Namun, seminggu setelah itu, aku merasa lebih produktif dan lebih bisa menikmati hidup aku hanya dengan meletakan smartphone. Dan pada akhirnya pada hari ini selesai sudah 30 hari aku off dari media sosial. Alhamdulillaah rasanya lebih plong, lebih fresh, hahayy.

 

Terus timbul pertanyaan nih di dalam diri, lanjut off instagram atau back to normal? Jujur aku udah nyaman hidup tanpa insta story apapun, dan gak peduli kehidupan orang lain. Mengingat sebuah quotes ‘Hidup bukan untuk membuktikan apapun, kepada siapapun’ yang membuat aku ngerasa mau out dari media sosial. Tapi ga bisa di pungkiri juga banyak banget informasi bermanfaat, ditambah aku juga senang banget bisa sharing bacaan dan melihat review buku orang lain.

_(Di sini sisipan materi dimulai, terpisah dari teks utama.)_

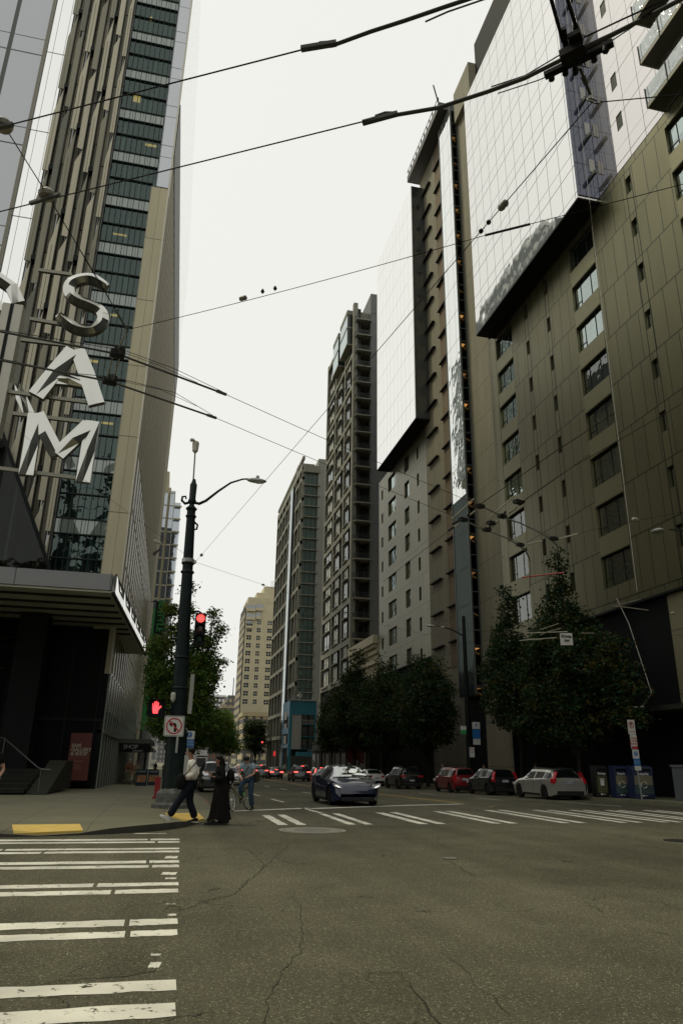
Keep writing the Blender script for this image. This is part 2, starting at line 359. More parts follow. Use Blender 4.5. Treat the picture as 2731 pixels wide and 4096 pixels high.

Namun ibarat dua sisi mata uang, media sosial dan aku ini memang cukup love-hate relationship ya. Karena terkadang aku secara tidak sadar melihat cermin di media sosial, yang aku bandingkan dengan diri aku sendiri. Apalagi diusia yang sudah 27 tahun, melihat teman menikah, punyak anak ke-1, anak ke-2 udah kayak makanan sehari-hari. Yang.. Sorry I can’t relate, dan disatu sisi bikin aku sedih.

Maaf ini bukan iri dengki/hasad, karena hasad itu menginginkan kenikmatan yang ada pada orang lain hilang. Sedangkan yang aku rasain ya murni karena perasaan sedih aja, mungkin karena aku tipikal orang yang melankolis jadi mudah untuk merasa sedih.

 

Again and again, ini bukan salah siapapun karena media sosial memang di desain seperti itu. Tempat berbagi kehidupan sosial, pribadi, momentum bahagia, hobi yang disukai, tempat-tempat indah, dan banyak hal. Semua tergantung dari cara aku menempatkan media sosial.

At the end, aku masih belum tau akan off terus atau back to normal. Tapi tenang aja beibs, kalau kamu gak bisa menemukan aku di dunia maya kamu bisa temuin aku di dunia nyata, Or just text me on whatsApp I’ll be reply ur message soon.